Broadcasting Rock: The Fanning Sessions As A Gateway To New Music
Abstract
Shortly after the partition of Ireland in 1921, the two countries on either side of the new border established state radio stations to curate and promote their own distinct national cultural heritage. Nevertheless, listeners could tune in to broadcasts across the border to hear the latest popular hits if their own national station wasn’t playing them. This paper uses The Fanning Sessions, perhaps the most respected popular music radio show in Irish broadcasting history, to understand how certain broadcasters attempted to create an ‘all-Ireland’ borderless representation of Irish popular music. Drawing on interviews with host Dave Fanning and producer Ian Wilson, the research examines the pivotal role of these media for musicians and fans. An appearance on Fanning’s show was a career defining moment for emerging artists. Beyond radio airplay time, featured musicians were offered extensive recording time in the high-spec studios of RTÉ, something that was otherwise beyond the financial means of young performers in the 1980s, which enabled them to produce demos and, in many cases, secure their first recording contracts.

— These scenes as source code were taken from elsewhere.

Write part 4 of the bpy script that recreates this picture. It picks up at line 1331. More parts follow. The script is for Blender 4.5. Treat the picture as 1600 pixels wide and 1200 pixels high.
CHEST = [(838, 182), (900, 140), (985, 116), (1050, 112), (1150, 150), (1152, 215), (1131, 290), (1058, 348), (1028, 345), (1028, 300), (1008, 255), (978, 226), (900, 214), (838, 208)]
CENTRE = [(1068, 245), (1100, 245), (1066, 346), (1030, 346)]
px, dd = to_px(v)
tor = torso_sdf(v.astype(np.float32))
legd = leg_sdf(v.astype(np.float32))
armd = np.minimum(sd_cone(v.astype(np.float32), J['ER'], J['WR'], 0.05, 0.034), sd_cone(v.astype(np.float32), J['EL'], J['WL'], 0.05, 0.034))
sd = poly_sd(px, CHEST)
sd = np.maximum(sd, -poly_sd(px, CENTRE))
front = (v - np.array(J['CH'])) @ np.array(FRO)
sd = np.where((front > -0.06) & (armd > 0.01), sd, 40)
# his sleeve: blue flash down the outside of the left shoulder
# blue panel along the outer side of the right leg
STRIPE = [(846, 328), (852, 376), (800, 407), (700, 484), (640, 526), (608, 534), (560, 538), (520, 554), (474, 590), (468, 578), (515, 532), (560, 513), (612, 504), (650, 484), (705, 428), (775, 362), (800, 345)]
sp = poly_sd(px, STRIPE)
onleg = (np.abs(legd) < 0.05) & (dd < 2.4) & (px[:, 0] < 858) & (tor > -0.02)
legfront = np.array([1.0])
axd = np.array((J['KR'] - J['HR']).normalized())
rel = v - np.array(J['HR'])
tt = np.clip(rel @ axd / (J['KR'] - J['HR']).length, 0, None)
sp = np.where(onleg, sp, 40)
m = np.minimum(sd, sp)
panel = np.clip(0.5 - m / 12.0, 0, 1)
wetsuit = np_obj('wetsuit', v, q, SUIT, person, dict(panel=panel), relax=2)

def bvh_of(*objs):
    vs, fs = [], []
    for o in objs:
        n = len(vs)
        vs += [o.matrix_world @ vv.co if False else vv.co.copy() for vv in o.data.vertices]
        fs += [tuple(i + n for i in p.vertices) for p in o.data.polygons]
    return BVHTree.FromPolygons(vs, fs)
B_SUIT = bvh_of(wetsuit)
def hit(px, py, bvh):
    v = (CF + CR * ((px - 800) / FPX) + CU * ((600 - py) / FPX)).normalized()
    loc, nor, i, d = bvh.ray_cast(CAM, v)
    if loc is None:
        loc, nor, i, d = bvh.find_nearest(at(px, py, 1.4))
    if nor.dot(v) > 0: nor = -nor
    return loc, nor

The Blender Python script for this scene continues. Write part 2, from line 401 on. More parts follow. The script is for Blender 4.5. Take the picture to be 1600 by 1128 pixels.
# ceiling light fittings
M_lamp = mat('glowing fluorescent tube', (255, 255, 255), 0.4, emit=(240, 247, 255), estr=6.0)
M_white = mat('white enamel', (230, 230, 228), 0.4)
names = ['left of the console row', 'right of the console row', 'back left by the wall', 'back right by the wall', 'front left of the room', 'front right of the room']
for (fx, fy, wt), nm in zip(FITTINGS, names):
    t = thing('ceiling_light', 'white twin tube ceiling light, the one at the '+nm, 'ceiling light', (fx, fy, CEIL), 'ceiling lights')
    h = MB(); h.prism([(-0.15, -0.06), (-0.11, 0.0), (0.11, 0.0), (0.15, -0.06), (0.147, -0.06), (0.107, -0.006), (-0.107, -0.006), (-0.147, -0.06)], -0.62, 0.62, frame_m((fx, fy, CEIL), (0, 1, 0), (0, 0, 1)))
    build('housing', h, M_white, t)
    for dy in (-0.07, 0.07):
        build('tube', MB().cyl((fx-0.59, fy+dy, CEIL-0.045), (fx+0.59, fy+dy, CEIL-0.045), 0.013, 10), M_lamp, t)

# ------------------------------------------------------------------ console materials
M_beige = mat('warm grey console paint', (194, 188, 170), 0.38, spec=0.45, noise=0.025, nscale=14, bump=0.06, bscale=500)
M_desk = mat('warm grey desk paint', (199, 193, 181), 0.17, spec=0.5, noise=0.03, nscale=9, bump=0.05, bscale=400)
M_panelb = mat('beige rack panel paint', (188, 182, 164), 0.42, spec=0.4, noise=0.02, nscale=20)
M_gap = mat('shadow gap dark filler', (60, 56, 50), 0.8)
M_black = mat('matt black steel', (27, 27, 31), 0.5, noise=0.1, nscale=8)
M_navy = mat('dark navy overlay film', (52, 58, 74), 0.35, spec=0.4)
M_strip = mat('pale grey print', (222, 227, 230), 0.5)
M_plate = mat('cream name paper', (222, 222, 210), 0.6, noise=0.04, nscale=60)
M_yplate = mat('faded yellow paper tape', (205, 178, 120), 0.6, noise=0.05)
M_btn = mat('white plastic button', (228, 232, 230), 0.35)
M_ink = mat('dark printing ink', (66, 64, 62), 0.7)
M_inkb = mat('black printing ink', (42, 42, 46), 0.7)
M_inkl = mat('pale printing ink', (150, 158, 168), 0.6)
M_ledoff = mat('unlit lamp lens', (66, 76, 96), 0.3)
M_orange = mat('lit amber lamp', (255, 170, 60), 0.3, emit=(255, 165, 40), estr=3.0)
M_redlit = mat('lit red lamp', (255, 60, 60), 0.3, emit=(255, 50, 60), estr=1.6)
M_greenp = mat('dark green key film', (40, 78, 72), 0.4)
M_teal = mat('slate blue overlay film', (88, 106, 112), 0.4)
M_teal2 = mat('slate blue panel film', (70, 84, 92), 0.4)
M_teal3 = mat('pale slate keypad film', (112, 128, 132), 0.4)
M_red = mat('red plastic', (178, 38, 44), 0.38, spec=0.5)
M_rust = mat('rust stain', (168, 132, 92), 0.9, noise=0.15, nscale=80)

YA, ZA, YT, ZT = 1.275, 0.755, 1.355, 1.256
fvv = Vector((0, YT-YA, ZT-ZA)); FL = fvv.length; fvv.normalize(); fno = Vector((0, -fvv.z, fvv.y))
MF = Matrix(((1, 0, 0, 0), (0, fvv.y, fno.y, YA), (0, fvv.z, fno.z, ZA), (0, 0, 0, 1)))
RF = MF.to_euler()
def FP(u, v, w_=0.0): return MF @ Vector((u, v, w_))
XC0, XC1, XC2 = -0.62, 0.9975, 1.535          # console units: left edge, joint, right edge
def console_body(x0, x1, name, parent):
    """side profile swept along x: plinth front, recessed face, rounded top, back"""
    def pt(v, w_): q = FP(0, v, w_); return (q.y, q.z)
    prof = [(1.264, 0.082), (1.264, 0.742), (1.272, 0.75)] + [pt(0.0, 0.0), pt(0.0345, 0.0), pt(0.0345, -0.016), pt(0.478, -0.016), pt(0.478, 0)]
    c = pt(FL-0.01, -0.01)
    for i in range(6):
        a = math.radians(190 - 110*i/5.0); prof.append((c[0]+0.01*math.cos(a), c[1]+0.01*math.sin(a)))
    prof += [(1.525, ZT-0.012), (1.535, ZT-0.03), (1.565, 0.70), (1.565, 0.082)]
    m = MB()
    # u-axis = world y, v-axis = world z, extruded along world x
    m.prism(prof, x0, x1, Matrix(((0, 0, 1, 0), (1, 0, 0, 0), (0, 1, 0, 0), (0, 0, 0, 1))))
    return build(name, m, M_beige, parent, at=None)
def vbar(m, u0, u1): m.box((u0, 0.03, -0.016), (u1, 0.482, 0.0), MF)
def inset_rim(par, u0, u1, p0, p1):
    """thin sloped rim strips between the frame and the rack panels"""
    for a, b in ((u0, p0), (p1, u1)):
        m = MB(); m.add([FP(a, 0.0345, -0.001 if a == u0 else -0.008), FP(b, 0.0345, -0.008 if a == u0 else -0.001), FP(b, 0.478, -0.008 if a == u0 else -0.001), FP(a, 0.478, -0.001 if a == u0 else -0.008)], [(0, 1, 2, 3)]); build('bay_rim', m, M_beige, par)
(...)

As mediators between artists and audiences, these broadcasters retained powerful gatekeeping roles that positioned them as the arbiters of taste.
Bio
Lonán Ó Briain is associate professor of music at the University of Nottingham. He is the author of Voices of Vietnam: A Century of Radio, Red Song, and Revolution (OUP, forthcoming) and Musical Minorities: The Sounds of Hmong Ethnicity in Northern Vietnam (OUP, 2018) and co-editor of Sound Communities in the Asia Pacific: Music, Media, and Technology (Bloomsbury, forthcoming) and Made in Ireland: Studies in Popular Music (Routledge, 2020).